Da ex professore Bruno commenta soddisfatto la formazione universitaria odierna, riguardo l’assistenza sociale. Si percepisce dalle sue parole che l’inserimento del corso di laurea e l’istituzionalizzazione del ruolo di operatore sociale ha permesso di mantenere viva e alta l’importanza della figura all’interno della società. Comprendiamo dalle sue gestualità e dalle espressioni facciali un’attitudine positiva nei confronti del duro lavoro riposto nelle mani di persone che egli stesso ha formato durante la sua carriera lavorativa.
Il Dott. Bortoli conclude l’intervista con un commento riguardo alla sensibilità che uno studente deve avere per intraprendere un percorso formativo di questo tipo. Il suo discorso ci permette di capire che l’assistenzialismo, per lui, non rimane una materia da insegnare bensì diventa un vero e proprio concetto in cui credere.

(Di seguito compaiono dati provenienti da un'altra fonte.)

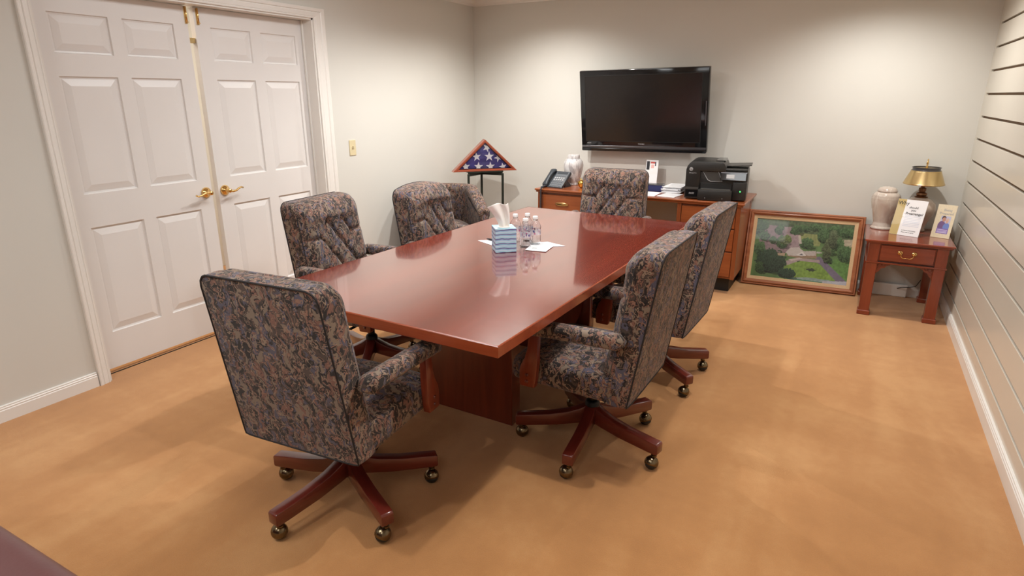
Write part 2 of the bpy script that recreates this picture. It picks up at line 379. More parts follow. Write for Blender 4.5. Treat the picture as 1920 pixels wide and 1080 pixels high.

La passione per la sicurezza e la dedizione all’aiuto deve permeare nell’essenza della persona che si approccia a questo mondo permettendogli di farne una professione attraverso cui applicare i propri valori.
‘Trovo che oggi come una volta per fare l’assistente sociale occorra sempre, diciamo così, oltre a quello che è l’apparato intellettivo e all’impegno, delle abilità personologiche. Occorrono delle motivazioni, occorre una sensibilità, occorre una coscienza sociale, occorre la convinzione, appunto, che quei valori originali del servizio sociale di uguaglianza e di unicità di ogni persona sono la base della convivenza e di questo lavoro. Penso che in mancanza di questi non esita nemmeno il servizio sociale. Il servizio sociale, qualora non ci fossero più questi valori, morirebbe da solo, non c’è altra alternativa.’ conclude Bruno.